Abstract

The relationship between law and art – apparently subtle – is intense. Law is a cultural product resulting from human conventions, while art, in its progressive bias, is a cultural product that questions these conventions to deliver life from the prisons that human beings create. The avant-garde artistic field contributes to breaking paradigms, as well as the female gender, which is constantly emancipated to deconstruct paradigmatic meanings. The woman increasingly comes out of silence and reports her experiences. From the perspective of law, there are very important historical events that can become institutionalized.

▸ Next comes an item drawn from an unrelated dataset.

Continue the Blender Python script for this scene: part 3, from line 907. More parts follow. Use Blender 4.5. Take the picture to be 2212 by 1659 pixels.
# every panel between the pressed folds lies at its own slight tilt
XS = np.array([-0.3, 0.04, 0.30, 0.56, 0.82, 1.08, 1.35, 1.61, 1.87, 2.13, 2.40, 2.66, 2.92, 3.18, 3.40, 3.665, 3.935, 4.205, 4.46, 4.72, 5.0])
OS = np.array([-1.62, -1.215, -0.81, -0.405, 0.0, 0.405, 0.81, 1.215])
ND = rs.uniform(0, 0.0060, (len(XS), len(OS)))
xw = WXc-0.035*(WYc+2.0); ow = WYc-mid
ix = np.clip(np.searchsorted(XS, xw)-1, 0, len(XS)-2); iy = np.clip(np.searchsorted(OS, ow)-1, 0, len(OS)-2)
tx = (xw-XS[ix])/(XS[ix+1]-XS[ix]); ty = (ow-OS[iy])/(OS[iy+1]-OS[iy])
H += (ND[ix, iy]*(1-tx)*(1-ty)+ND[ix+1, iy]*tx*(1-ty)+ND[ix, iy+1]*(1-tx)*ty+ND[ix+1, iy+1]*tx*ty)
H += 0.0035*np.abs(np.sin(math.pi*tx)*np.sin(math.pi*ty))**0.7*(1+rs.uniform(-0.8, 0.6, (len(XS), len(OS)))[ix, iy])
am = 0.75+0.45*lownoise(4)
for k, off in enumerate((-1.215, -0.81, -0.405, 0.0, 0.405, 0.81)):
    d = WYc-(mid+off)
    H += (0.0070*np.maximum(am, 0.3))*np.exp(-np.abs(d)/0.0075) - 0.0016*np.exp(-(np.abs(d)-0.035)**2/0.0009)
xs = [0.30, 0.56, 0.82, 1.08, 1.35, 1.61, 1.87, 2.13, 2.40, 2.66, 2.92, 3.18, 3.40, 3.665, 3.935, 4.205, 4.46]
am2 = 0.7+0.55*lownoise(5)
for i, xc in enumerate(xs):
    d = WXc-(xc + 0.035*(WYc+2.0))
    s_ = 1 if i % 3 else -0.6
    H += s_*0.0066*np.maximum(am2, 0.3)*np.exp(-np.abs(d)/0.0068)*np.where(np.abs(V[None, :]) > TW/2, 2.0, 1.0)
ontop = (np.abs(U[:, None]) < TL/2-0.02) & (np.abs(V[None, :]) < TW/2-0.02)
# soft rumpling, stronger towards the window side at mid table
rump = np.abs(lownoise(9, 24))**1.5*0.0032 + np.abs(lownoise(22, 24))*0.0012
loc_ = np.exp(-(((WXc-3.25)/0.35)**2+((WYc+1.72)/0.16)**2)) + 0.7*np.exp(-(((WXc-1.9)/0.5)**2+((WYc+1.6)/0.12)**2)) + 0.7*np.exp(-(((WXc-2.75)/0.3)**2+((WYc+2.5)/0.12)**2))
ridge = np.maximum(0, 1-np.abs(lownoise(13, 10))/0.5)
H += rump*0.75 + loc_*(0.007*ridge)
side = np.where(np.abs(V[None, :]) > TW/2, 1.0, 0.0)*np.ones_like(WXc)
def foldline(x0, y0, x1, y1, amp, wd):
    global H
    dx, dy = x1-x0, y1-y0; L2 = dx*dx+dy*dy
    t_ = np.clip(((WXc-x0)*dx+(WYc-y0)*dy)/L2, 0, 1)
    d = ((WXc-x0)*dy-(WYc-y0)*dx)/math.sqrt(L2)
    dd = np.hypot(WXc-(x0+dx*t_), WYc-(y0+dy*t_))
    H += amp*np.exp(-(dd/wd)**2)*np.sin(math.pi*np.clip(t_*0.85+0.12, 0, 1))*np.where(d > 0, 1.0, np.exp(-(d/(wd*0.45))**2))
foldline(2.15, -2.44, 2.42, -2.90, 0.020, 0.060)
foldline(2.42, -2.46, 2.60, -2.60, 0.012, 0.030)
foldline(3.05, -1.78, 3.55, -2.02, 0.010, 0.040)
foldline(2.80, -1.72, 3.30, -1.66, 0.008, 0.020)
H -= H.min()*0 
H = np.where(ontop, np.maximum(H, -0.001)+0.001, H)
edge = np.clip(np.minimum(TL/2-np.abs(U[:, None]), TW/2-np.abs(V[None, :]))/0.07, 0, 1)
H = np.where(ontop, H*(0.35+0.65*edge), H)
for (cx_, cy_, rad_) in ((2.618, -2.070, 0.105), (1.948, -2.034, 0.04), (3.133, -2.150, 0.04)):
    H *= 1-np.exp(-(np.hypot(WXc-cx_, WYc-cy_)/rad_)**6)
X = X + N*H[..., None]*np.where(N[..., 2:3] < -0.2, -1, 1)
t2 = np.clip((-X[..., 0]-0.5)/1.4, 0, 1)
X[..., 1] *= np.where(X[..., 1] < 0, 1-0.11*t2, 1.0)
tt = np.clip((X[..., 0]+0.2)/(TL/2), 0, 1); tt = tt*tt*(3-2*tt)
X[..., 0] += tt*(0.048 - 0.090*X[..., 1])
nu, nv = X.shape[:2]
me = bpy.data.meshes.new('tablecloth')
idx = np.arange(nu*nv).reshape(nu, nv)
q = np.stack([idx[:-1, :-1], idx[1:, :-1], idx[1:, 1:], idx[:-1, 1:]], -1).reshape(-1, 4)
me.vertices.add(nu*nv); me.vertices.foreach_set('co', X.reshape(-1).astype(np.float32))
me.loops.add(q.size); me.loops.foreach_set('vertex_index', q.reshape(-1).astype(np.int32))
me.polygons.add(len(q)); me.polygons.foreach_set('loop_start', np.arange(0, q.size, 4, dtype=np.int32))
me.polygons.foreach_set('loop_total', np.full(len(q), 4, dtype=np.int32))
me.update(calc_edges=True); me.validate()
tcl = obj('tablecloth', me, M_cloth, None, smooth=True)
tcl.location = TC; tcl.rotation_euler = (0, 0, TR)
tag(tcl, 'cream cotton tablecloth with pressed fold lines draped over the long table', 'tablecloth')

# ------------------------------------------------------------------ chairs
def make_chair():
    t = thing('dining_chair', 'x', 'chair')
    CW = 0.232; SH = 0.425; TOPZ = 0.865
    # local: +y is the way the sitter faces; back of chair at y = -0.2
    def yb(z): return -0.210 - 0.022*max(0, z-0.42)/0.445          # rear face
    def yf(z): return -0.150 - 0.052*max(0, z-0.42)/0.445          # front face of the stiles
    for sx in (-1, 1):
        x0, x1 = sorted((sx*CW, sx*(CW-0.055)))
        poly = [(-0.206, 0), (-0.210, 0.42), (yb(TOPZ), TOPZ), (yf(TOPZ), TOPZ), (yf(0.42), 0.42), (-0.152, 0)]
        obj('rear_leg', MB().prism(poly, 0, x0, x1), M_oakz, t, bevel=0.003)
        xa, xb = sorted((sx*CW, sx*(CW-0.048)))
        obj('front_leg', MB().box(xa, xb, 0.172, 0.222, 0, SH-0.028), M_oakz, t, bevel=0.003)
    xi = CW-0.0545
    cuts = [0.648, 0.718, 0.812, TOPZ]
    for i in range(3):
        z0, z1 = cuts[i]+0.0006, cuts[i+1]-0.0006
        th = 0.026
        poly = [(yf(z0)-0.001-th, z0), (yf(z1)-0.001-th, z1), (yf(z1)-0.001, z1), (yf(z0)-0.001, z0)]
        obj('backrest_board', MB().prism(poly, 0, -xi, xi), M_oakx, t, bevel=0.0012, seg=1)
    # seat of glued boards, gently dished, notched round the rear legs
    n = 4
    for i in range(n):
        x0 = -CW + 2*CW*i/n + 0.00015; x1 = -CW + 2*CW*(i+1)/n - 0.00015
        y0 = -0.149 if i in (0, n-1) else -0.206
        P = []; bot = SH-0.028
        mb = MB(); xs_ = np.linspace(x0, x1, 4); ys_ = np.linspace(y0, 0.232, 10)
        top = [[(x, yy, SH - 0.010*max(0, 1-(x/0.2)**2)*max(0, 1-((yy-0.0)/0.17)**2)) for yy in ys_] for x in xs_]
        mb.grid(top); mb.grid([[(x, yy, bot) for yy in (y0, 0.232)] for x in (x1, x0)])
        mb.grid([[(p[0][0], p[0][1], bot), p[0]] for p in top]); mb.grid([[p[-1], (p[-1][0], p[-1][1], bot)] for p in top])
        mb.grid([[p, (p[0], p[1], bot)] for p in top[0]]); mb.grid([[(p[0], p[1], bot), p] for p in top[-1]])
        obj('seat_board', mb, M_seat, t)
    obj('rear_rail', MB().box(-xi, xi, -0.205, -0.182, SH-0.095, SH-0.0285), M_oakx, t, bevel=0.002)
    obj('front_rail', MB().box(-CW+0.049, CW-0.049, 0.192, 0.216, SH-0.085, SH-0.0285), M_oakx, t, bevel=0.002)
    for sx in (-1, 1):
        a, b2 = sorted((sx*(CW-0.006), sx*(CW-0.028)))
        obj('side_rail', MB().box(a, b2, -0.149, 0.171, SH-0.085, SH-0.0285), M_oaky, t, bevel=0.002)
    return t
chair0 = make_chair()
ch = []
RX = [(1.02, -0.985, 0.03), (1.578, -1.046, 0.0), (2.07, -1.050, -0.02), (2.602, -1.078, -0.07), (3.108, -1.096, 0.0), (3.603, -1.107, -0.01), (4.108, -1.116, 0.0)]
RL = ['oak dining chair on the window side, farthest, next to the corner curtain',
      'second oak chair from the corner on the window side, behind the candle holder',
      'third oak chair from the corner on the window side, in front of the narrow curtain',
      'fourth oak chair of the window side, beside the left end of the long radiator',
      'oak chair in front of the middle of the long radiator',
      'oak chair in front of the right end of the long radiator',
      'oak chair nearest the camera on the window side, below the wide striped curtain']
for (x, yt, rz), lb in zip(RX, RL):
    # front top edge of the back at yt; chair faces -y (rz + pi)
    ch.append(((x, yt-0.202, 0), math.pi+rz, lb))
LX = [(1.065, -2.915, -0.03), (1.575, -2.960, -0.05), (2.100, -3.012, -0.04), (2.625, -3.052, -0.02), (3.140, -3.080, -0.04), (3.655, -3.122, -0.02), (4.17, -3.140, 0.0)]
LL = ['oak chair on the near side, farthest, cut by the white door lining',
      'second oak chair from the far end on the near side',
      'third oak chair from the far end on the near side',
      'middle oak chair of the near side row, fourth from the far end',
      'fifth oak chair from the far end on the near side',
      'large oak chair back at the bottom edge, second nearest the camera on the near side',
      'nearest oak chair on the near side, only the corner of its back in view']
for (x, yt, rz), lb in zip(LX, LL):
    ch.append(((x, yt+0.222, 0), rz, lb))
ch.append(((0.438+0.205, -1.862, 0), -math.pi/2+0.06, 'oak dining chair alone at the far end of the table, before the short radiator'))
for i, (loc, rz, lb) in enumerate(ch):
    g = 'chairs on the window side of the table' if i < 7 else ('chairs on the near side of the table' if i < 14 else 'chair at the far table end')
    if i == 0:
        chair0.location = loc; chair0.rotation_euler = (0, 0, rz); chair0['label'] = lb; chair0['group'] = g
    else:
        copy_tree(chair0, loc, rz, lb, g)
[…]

The alteration of constitutional norms, depending on the context, can represent the gateway to authoritarian models filled with arbitrariness, such as, for example, the civil military dictatorship of 64 and, in particular, the AI-5, in Brazil. In the arrangement between law, art and gender issues, a powerful context for reflection appears. The hypothesis presented is that art is capable of converting tragedies into powers and, exposing the experience suffered by women during the Brazilian military regime in literature and cinema, it acts on the possibility of society overcoming traumatic experiences, while mobilizing the right to adapt to new models of human interaction, enabling – or at least not hindering – the nascent positions of female subjects in the social field. The research starts from primary and secondary legal sources, such as the analysis of historical documents, news published by the major newspapers of the time, examination of normative texts and reading of classic works.